Söyle başlar Babalar ve Oğulllar romanı:
”Toz içinde kısa bir palto ve kareli pantolon giymiş kırk yaşlarındaki beyefendi, 20 Mayıs 1859 günü … şosesindeki hanın alçak sundurmasına şapkasını giymeden çıkarak, çenesinde beyazımsı tüyleri ve küçücük donuk gözleri olan genç ve tombul yanaklı uşağına, “Hâlâ görünmedi mi Pyotr?” diye soruyordu.”
Anlatımı akıcıdır yazarın ve bir üslubu vardır. Bu roman yayınlandığı dönemde çok etkili oldu. (1862) Romanın kahramanı Yevgény Vasílevich Bazárov – Tıp öğrencisi ve nihilist bir genç. Nihilizm terimi ise bu kitaptaki kullanımdan sonra popüler olmaya başladı. Yani bu terimin popülerleşmesini bu kitap sağladı. “Babalar ve Oğullar”, Rus edebiyatında ilk modern roman (ya da romanlardan birisi) olarak kabul edilir. Ayrıca bu roman Avrupa’da ilk kez bu derece ilgi gören ve Avrupalı bazı büyük romancılar tarafından onaylanan bir roman olmuştur. (Henry James, Maupassant, Flaubert vs…)
“Kişilik, sayın bayım, en önemlisi budur işte: İnsanın kişiliği bir kaya gibi sağlam olmalıdır, çünkü her şey onun üzerine bina ediliyor.”[vii]

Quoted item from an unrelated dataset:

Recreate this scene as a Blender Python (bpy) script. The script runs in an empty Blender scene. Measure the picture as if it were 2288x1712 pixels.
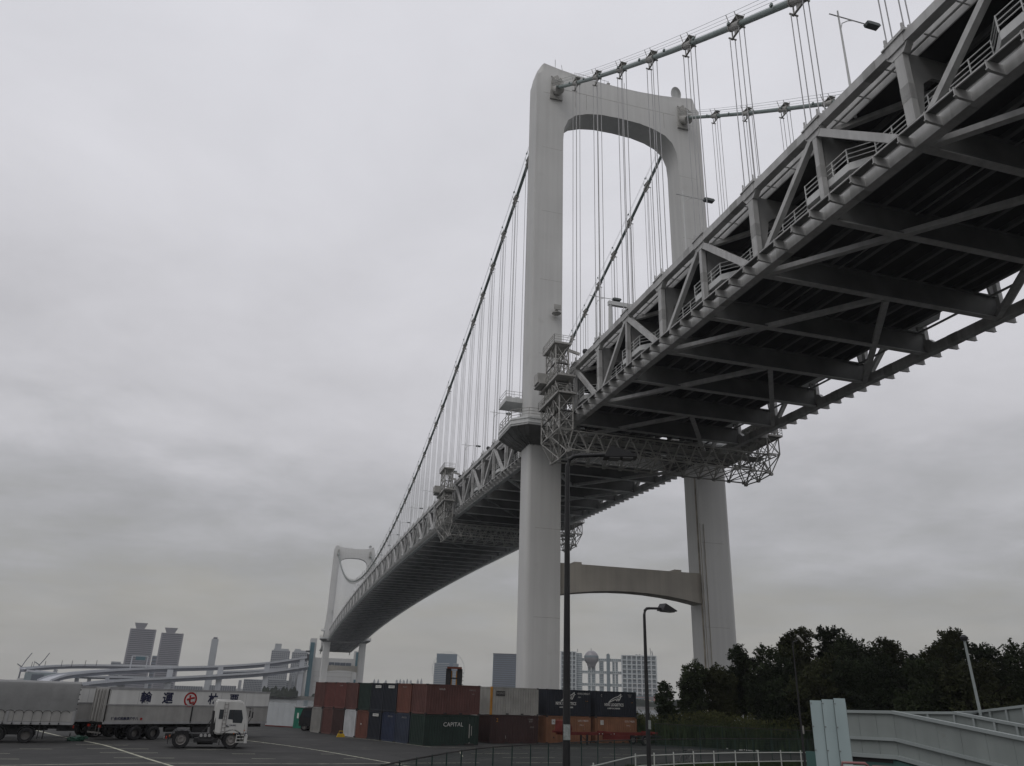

“Oysa anlaşılan ben geride kalmışım, o ileri gitmiş ve bizim birbirimizi anlamamız mümkün değil.”[viii]
“Babalar ve Oğullar” arasındaki kuşak ve fikir çatışmasını anlatıyor biraz da bu cümle.
Yayınlandığı dönemden bu yana dünyanın belli başlı klasikleri arasına giren bu roman okunmaya değer bence. Hem bir dönemi ve tartışmaları anlamak için, hem de bir yazarın edebi gücünü kanıtladığı için.
Erol Anar
[i] Nabokov: Rus Edebiyatı Dersleri, sayfa 109.
[ii] Jean Bonamour: Rus Edebiyatı, sayfa 51.
[iii] Dostoyevski: Bir Yazarın Günlüğü, pdf, sayfa 131.
[iv] Dostoyevski, age, sayfa 138.
[v] Dostoyevski, age, sayfa 890.
[vi] Jane Bonamour: Rus Edebiyatı, sayfa 53.
[vii] Ivan Sergeyeviç Turgenyev: Babalar ve Oğullar, Türkiye İş Bankası Kültür Yayınları, sayfa 61.
[viii] Turgenyev: Babalar ve Oğullar.